EXERCISE INSTRUCTIONS:
Take the data below and repeat it exactly.
-- BEGIN STORED DATA --
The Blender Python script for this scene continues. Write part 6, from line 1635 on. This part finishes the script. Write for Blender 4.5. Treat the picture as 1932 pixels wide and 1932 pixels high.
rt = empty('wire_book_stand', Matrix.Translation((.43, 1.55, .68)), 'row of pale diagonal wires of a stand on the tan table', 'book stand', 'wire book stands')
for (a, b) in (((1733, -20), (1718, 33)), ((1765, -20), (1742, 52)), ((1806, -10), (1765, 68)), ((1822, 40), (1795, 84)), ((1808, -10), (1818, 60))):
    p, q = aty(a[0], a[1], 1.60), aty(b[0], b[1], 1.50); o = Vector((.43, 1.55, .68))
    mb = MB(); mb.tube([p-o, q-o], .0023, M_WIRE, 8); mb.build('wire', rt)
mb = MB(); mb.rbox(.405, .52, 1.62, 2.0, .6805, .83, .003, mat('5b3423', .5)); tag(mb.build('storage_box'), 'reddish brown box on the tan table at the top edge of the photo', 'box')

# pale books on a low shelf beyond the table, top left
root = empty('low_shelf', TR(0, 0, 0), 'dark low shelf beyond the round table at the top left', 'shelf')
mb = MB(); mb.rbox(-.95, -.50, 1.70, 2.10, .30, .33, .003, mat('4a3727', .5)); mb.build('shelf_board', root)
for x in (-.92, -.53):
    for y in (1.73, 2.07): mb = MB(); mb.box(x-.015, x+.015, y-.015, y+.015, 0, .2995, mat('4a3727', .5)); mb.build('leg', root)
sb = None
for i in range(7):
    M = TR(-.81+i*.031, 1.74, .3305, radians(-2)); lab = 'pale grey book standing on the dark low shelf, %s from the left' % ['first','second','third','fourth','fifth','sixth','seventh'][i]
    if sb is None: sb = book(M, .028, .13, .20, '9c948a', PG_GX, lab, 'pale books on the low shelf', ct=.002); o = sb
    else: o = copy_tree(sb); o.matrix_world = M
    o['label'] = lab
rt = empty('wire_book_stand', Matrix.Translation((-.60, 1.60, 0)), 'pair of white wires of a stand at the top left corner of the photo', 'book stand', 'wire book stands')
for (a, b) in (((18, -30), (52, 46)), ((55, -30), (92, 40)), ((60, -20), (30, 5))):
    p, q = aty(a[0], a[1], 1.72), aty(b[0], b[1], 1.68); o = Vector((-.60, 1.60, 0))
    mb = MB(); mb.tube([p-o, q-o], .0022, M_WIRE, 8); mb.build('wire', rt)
-- END STORED DATA --
RESPONSE FOR THIS EXERCISE:
The Blender Python script for this scene continues. Write part 6, from line 1635 on. This part finishes the script. Write for Blender 4.5. Treat the picture as 1932 pixels wide and 1932 pixels high.
rt = empty('wire_book_stand', Matrix.Translation((.43, 1.55, .68)), 'row of pale diagonal wires of a stand on the tan table', 'book stand', 'wire book stands')
for (a, b) in (((1733, -20), (1718, 33)), ((1765, -20), (1742, 52)), ((1806, -10), (1765, 68)), ((1822, 40), (1795, 84)), ((1808, -10), (1818, 60))):
    p, q = aty(a[0], a[1], 1.60), aty(b[0], b[1], 1.50); o = Vector((.43, 1.55, .68))
    mb = MB(); mb.tube([p-o, q-o], .0023, M_WIRE, 8); mb.build('wire', rt)
mb = MB(); mb.rbox(.405, .52, 1.62, 2.0, .6805, .83, .003, mat('5b3423', .5)); tag(mb.build('storage_box'), 'reddish brown box on the tan table at the top edge of the photo', 'box')

# pale books on a low shelf beyond the table, top left
root = empty('low_shelf', TR(0, 0, 0), 'dark low shelf beyond the round table at the top left', 'shelf')
mb = MB(); mb.rbox(-.95, -.50, 1.70, 2.10, .30, .33, .003, mat('4a3727', .5)); mb.build('shelf_board', root)
for x in (-.92, -.53):
    for y in (1.73, 2.07): mb = MB(); mb.box(x-.015, x+.015, y-.015, y+.015, 0, .2995, mat('4a3727', .5)); mb.build('leg', root)
sb = None
for i in range(7):
    M = TR(-.81+i*.031, 1.74, .3305, radians(-2)); lab = 'pale grey book standing on the dark low shelf, %s from the left' % ['first','second','third','fourth','fifth','sixth','seventh'][i]
    if sb is None: sb = book(M, .028, .13, .20, '9c948a', PG_GX, lab, 'pale books on the low shelf', ct=.002); o = sb
    else: o = copy_tree(sb); o.matrix_world = M
    o['label'] = lab
rt = empty('wire_book_stand', Matrix.Translation((-.60, 1.60, 0)), 'pair of white wires of a stand at the top left corner of the photo', 'book stand', 'wire book stands')
for (a, b) in (((18, -30), (52, 46)), ((55, -30), (92, 40)), ((60, -20), (30, 5))):
    p, q = aty(a[0], a[1], 1.72), aty(b[0], b[1], 1.68); o = Vector((-.60, 1.60, 0))
    mb = MB(); mb.tube([p-o, q-o], .0022, M_WIRE, 8); mb.build('wire', rt)